Information provided:

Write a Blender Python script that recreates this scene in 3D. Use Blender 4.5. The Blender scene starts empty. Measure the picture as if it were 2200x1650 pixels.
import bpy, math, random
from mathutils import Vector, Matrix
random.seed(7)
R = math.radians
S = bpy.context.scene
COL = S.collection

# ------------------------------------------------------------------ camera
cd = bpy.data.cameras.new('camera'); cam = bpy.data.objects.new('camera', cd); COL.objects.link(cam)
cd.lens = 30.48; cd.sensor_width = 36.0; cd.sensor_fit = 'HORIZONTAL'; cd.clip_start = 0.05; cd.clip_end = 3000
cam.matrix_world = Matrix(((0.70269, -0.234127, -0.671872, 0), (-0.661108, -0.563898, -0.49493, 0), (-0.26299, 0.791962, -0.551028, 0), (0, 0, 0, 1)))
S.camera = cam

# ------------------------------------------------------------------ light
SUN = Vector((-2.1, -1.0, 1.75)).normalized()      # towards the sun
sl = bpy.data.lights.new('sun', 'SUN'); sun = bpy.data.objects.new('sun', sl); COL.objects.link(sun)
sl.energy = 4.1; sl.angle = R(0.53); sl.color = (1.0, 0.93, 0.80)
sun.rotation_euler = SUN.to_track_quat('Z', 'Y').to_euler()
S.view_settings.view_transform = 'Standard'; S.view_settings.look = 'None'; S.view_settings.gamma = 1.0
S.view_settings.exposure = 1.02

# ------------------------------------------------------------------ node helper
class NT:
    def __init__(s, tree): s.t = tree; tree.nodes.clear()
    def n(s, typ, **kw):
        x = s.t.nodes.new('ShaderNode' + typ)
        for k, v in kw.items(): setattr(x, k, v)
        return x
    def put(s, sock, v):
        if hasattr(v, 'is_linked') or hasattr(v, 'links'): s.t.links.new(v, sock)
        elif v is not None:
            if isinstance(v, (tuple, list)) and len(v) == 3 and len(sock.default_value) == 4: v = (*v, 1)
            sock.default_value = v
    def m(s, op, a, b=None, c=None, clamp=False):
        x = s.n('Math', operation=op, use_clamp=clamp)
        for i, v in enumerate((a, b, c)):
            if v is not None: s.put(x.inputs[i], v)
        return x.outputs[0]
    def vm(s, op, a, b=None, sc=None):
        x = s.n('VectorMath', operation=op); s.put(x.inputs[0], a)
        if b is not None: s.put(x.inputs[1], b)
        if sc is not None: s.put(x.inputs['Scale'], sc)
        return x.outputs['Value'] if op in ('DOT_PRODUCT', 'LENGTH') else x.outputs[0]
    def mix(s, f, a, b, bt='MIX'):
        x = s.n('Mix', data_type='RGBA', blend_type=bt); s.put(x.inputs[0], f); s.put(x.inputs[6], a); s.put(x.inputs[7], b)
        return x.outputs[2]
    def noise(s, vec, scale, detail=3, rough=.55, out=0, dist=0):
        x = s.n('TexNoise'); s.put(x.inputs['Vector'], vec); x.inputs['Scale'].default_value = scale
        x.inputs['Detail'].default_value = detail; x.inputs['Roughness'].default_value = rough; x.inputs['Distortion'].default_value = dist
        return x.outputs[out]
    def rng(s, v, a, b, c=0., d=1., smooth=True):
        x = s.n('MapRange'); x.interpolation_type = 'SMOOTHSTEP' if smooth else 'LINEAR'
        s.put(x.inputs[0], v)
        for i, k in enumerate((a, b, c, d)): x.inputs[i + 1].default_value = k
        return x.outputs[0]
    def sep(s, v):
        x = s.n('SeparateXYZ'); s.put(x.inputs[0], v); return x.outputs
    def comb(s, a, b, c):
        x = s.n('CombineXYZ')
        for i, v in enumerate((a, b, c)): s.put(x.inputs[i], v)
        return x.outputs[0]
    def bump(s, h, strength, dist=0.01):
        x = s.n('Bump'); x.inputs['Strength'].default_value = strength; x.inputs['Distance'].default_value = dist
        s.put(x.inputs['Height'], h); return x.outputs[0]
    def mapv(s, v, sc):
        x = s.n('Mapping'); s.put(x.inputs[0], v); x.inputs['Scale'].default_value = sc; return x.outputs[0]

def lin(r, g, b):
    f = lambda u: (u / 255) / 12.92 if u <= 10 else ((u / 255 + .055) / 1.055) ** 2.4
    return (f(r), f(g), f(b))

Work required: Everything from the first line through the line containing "S.view_settings.exposure = 1.02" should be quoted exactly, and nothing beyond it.

Solved exercise:
Write a Blender Python script that recreates this scene in 3D. Use Blender 4.5. The Blender scene starts empty. Measure the picture as if it were 2200x1650 pixels.
import bpy, math, random
from mathutils import Vector, Matrix
random.seed(7)
R = math.radians
S = bpy.context.scene
COL = S.collection

# ------------------------------------------------------------------ camera
cd = bpy.data.cameras.new('camera'); cam = bpy.data.objects.new('camera', cd); COL.objects.link(cam)
cd.lens = 30.48; cd.sensor_width = 36.0; cd.sensor_fit = 'HORIZONTAL'; cd.clip_start = 0.05; cd.clip_end = 3000
cam.matrix_world = Matrix(((0.70269, -0.234127, -0.671872, 0), (-0.661108, -0.563898, -0.49493, 0), (-0.26299, 0.791962, -0.551028, 0), (0, 0, 0, 1)))
S.camera = cam

# ------------------------------------------------------------------ light
SUN = Vector((-2.1, -1.0, 1.75)).normalized()      # towards the sun
sl = bpy.data.lights.new('sun', 'SUN'); sun = bpy.data.objects.new('sun', sl); COL.objects.link(sun)
sl.energy = 4.1; sl.angle = R(0.53); sl.color = (1.0, 0.93, 0.80)
sun.rotation_euler = SUN.to_track_quat('Z', 'Y').to_euler()
S.view_settings.view_transform = 'Standard'; S.view_settings.look = 'None'; S.view_settings.gamma = 1.0
S.view_settings.exposure = 1.02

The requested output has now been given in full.